According to Maple Ridge News, developer Morningstar Homes brought the naming proposal to council at last Tuesday's meeting. City staff identified the street names as a formal local commemoration tied to Jordan Seymour McIldoon’s life. It noted the roads would run off Silver Valley Road within the planned 104-home project.

Family legacy and local memorials

The McIldoon family has already turned part of its grief into a gift for neighbours in Silver Valley. They helped fund the Jordan McIldoon Legacy Bike Skills Park at Blaney Hamlet, where kids and adults alike ride in his memory.
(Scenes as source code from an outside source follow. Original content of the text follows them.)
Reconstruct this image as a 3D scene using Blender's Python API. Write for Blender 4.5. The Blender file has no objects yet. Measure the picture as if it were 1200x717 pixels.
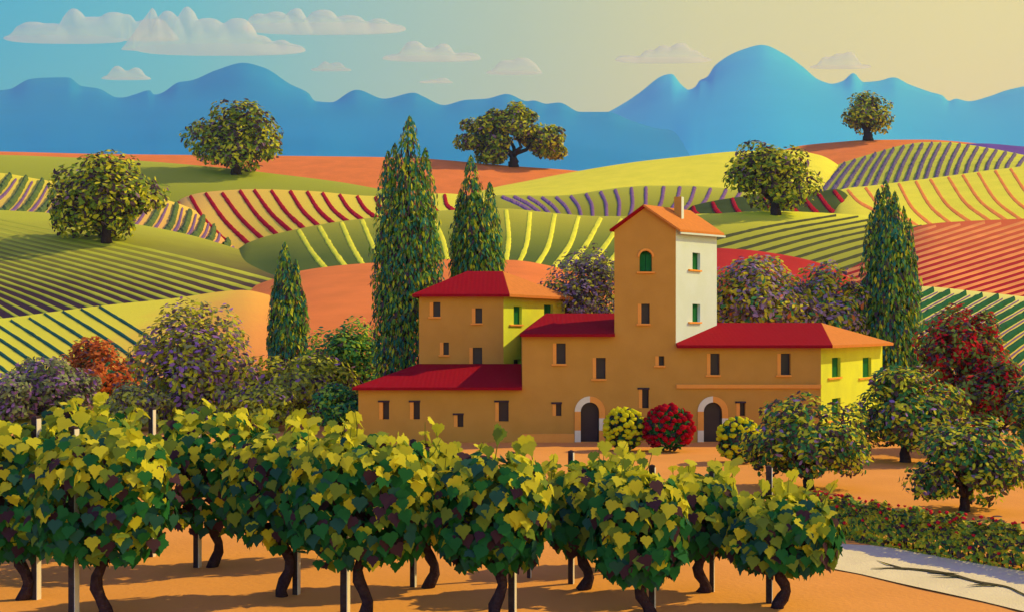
import bpy, bmesh, math, random
import numpy as np
from mathutils import Vector
from mathutils.bvhtree import BVHTree
from mathutils.geometry import tessellate_polygon

S = bpy.context.scene
COL = S.collection
R = math.radians

# ------------------------------------------------------------------ camera
F, HZ, CH = 1300.0, 385.0, 4.6          # focal length in photo pixels, eye-level row, eye height
cd = bpy.data.cameras.new('camera')
cam = bpy.data.objects.new('camera', cd)
COL.objects.link(cam)
cam.location = (0, 0, CH)
cam.rotation_euler = (R(90), 0, 0)
cd.sensor_width = 36.0
cd.lens = 36.0 * F / 1200.0
cd.shift_y = (HZ - 358.5) / 1200.0
cd.clip_start = 0.1
cd.clip_end = 30000
S.camera = cam

# ------------------------------------------------------------------ world, sun, exposure
SUN_EL, SUN_AZ = 38.0, 20.0             # light comes from the right, a little behind the house
world = bpy.data.worlds.new('World')
S.world = world
world.use_nodes = True
wn, wl = world.node_tree.nodes, world.node_tree.links
wn.clear()
out = wn.new('ShaderNodeOutputWorld')
bg_sky = wn.new('ShaderNodeBackground')
bg_air = wn.new('ShaderNodeBackground')
addsh = wn.new('ShaderNodeAddShader')
sky = wn.new('ShaderNodeTexSky')
sky.sky_type = 'NISHITA'
sky.sun_disc = False
sky.sun_elevation = R(SUN_EL)
sky.sun_rotation = R(90 - SUN_AZ)
wl.new(sky.outputs[0], bg_sky.inputs[0])
bg_sky.inputs[1].default_value = 0.0075
tc = wn.new('ShaderNodeTexCoord')
sep = wn.new('ShaderNodeSeparateXYZ')
wl.new(tc.outputs['Generated'], sep.inputs[0])
mr = wn.new('ShaderNodeMapRange')
mr.inputs['From Min'].default_value = -0.6
mr.inputs['From Max'].default_value = 0.6
wl.new(sep.outputs['X'], mr.inputs['Value'])
ramp = wn.new('ShaderNodeValToRGB')
cr = ramp.color_ramp
stops = [(0.0, (.04, .34, .60)), (.15, (.005, .43, .75)), (.27, (.09, .53, .70)), (.37, (.27, .57, .60)),
         (.50, (.46, .62, .47)), (.64, (.72, .74, .34)), (.80, (.86, .82, .30)), (1.0, (.90, .83, .27))]
while len(cr.elements) < len(stops):
    cr.elements.new(0.5)
for e, (p, c) in zip(cr.elements, stops):
    e.position = p
    e.color = (*c, 1)
wl.new(mr.outputs[0], ramp.inputs[0])
zr = wn.new('ShaderNodeMapRange')
zr.interpolation_type = 'SMOOTHSTEP'
zr.inputs['From Min'].default_value = 0.33
zr.inputs['From Max'].default_value = 0.62
wl.new(sep.outputs['Z'], zr.inputs['Value'])
zen = wn.new('ShaderNodeMix')
zen.data_type = 'RGBA'
wl.new(zr.outputs[0], zen.inputs[0])
wl.new(ramp.outputs[0], zen.inputs[6])
zen.inputs[7].default_value = (.16, .095, .68, 1)  # unseen violet zenith, shaped to tint the shadows
wl.new(zen.outputs[2], bg_air.inputs[0])
ym = wn.new('ShaderNodeMapRange')
ym.interpolation_type = 'SMOOTHSTEP'
ym.inputs['From Min'].default_value = 0.3
ym.inputs['From Max'].default_value = -0.7
ym.inputs['To Min'].default_value = 0.95
ym.inputs['To Max'].default_value = 1.45  # unseen sky behind the camera brightened as fill for facade and foliage
wl.new(sep.outputs['Y'], ym.inputs['Value'])
wl.new(ym.outputs[0], bg_air.inputs[1])
wl.new(bg_sky.outputs[0], addsh.inputs[0])
wl.new(bg_air.outputs[0], addsh.inputs[1])
wl.new(addsh.outputs[0], out.inputs[0])

sun_dir = Vector((math.cos(R(SUN_EL)) * math.cos(R(SUN_AZ)), math.cos(R(SUN_EL)) * math.sin(R(SUN_AZ)), math.sin(R(SUN_EL))))
sd = bpy.data.lights.new('sun', 'SUN')
sd.energy = 4.3
sd.angle = R(0.5)
sd.color = (1.0, .80, .30)
sun = bpy.data.objects.new('sun', sd)
COL.objects.link(sun)
sun.rotation_euler = sun_dir.to_track_quat('Z', 'Y').to_euler()
sun.location = (60, 10, 80)

S.view_settings.view_transform = 'Standard'
S.view_settings.look = 'None'
S.view_settings.exposure = 0.0
S.view_settings.gamma = 1.0
S.view_settings.use_curve_mapping = False
S.render.engine = 'CYCLES'
S.cycles.use_denoising = True
S.cycles.max_bounces = 5
S.cycles.diffuse_bounces = 3
S.cycles.transparent_max_bounces = 6
S.cycles.volume_bounces = 0

# light level of a sunlit level surface; base colours are photo colours divided by it
LIT = (0.93, 0.75, 0.56)
SHD = (0.53, 0.36, 0.37)


def lin(h):
    v = [int(h[i:i + 2], 16) / 255 for i in (0, 2, 4)]
    return [c / 12.92 if c <= .04045 else ((c + .055) / 1.055) ** 2.4 for c in v]


def alb(h, by=LIT, k=1.0):
    return tuple(max(.004, min(.9, k * a / b)) for a, b in zip(lin(h), by))


# ------------------------------------------------------------------ helpers
def px2(px, py, Y):
    return np.array([(px - 600) / F * Y, Y, CH + (HZ - py) / F * Y])


def pX(px, Y):
    return (px - 600) / F * Y


def pZ(py, Y):
    return CH + (HZ - py) / F * Y


def gz(Y):
    return -0.0161 * (Y - 18) if Y > 18 else 0.0


def ground_at(px, py):
    Y = 5603 / (py - 405.9) if py < 717 else 1300 * CH / (py - 385)
    if Y < 18:
        Y = 1300 * CH / (py - 385)
    return pX(px, Y), Y, gz(Y)


def world_loc(o):
    v = Vector((0, 0, 0))
    while o is not None:
        v += o.location
        o = o.parent
    return v


def tag(o, label=None, cat=None, group=None, kind=None):
    if label: o['label'] = label
    if cat: o['category'] = cat
    if group: o['group'] = group
    if kind: o['kind'] = kind
    return o


def mesh_obj(name, verts, faces, mats, parent=None, mi=None, smooth=False):
    me = bpy.data.meshes.new(name)
    me.from_pydata([tuple(v) for v in verts], [], [tuple(int(i) for i in f) for f in faces])
    for m in (mats if isinstance(mats, (list, tuple)) else [mats]):
        me.materials.append(m)
    if mi is not None:
        me.polygons.foreach_set('material_index', np.asarray(mi, dtype=np.int32))
    if smooth:
        me.polygons.foreach_set('use_smooth', [True] * len(me.polygons))
    me.update()
    o = bpy.data.objects.new(name, me)
    COL.objects.link(o)
    if parent is not None:
        o.parent = parent
        o.location = -world_loc(parent)
    return o


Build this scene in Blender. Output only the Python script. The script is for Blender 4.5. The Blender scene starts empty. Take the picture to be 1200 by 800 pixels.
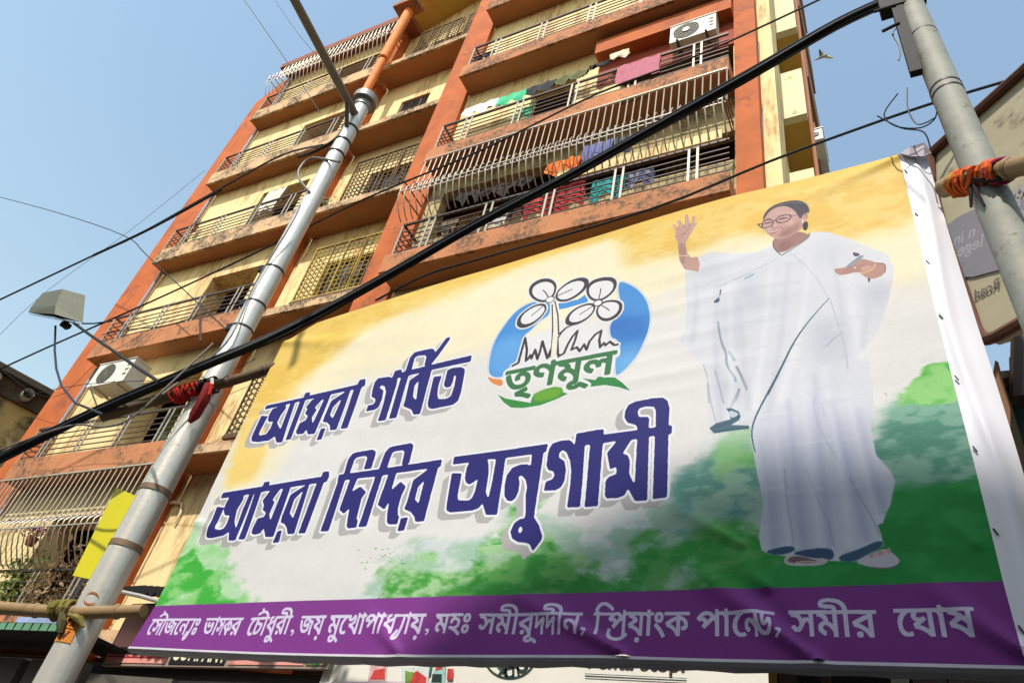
import bpy, bmesh, math, random
import numpy as np
from mathutils import Vector
random.seed(7)
# ============================ CAMERA, SKY, SUN, EXPOSURE ============================
scn = bpy.context.scene
PITCH, ROLL, YAW, F, BY = 0.67211488, -0.22918269, -0.59218382, 870.0, -0.05305671
FWD = np.array([math.sin(YAW) * math.cos(PITCH), math.cos(YAW) * math.cos(PITCH), math.sin(PITCH)])
_r = np.array([math.cos(YAW), -math.sin(YAW), 0.0]); _d = np.cross(FWD, _r)
RIGHT = math.cos(ROLL) * _r + math.sin(ROLL) * _d; DOWN = -math.sin(ROLL) * _r + math.cos(ROLL) * _d
CU = np.array([0.0, 0.0, 1.6])            # eye, 1.6 m above the road
cam = bpy.data.cameras.new('camera'); camo = bpy.data.objects.new('camera', cam); scn.collection.objects.link(camo)
from mathutils import Matrix
camo.matrix_world = Matrix([[RIGHT[i], -DOWN[i], -FWD[i], CU[i]] for i in range(3)] + [[0, 0, 0, 1]])
cam.sensor_width = 36; cam.lens = F / 1200 * 36; cam.clip_start = .05; cam.clip_end = 6000; scn.camera = camo
SUN_E, SUN_A = math.radians(50), math.radians(3)      # elevation; azimuth to the right of straight behind the camera
SDIR = np.array([math.sin(SUN_A) * math.cos(SUN_E), -math.cos(SUN_A) * math.cos(SUN_E), math.sin(SUN_E)])
w = bpy.data.worlds.new('World'); scn.world = w; w.use_nodes = True
nt = w.node_tree; nt.nodes.clear(); sky = nt.nodes.new('ShaderNodeTexSky'); bg = nt.nodes.new('ShaderNodeBackground'); wo = nt.nodes.new('ShaderNodeOutputWorld')
sky.sky_type = 'NISHITA'; sky.sun_disc = False; sky.sun_elevation = SUN_E; sky.sun_rotation = math.atan2(SDIR[0], SDIR[1]); sky.air_density = 2.3; sky.dust_density = 1.5; sky.ozone_density = 1.3
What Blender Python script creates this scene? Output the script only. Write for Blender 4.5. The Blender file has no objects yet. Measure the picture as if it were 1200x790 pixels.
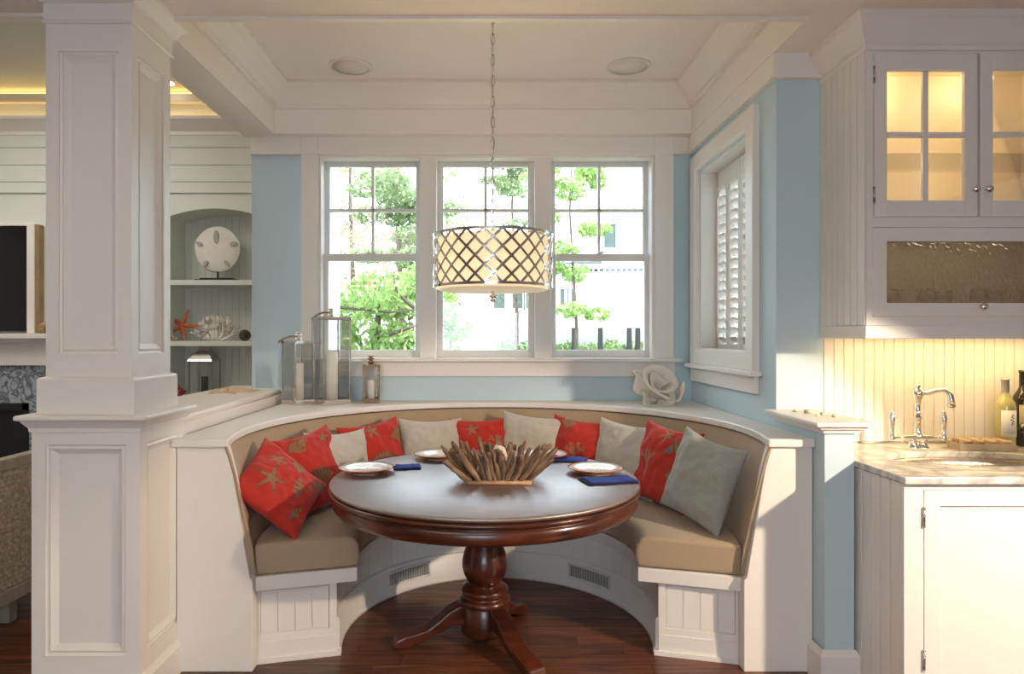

The City of Maple Ridge lists the Silver Valley Gathering Place and the bike skills park at City of Maple Ridge, highlighting the pump track and bike skills features as public amenities that anchor the area.

Backstory of the Route 91 attack

McIldoon was among the concertgoers hit when a gunman opened fire from the Mandalay Bay hotel during the 2017 Route 91 Harvest Festival, an attack that killed dozens and injured hundreds, as reported by the Los Angeles Times. His death reverberated back home in Maple Ridge, where residents, friends, and officials publicly mourned the loss of a young man whose roots ran deep in the community.

Next steps for the bylaw

City staff have recommended that council give the street-name bylaw three readings at an upcoming meeting, which would formally approve the new street signs if councillors vote in favor.

“It’s an honour to be able to do the small things that mean big things to your family, and to the community,” Mayor Dan Ruimy told council, according to Maple Ridge News.

If the bylaw passes, Jordan McIldoon’s name will not just live on at a busy bike park; it will be quietly built into the everyday directions and addresses of a neighbourhood that began as his childhood home.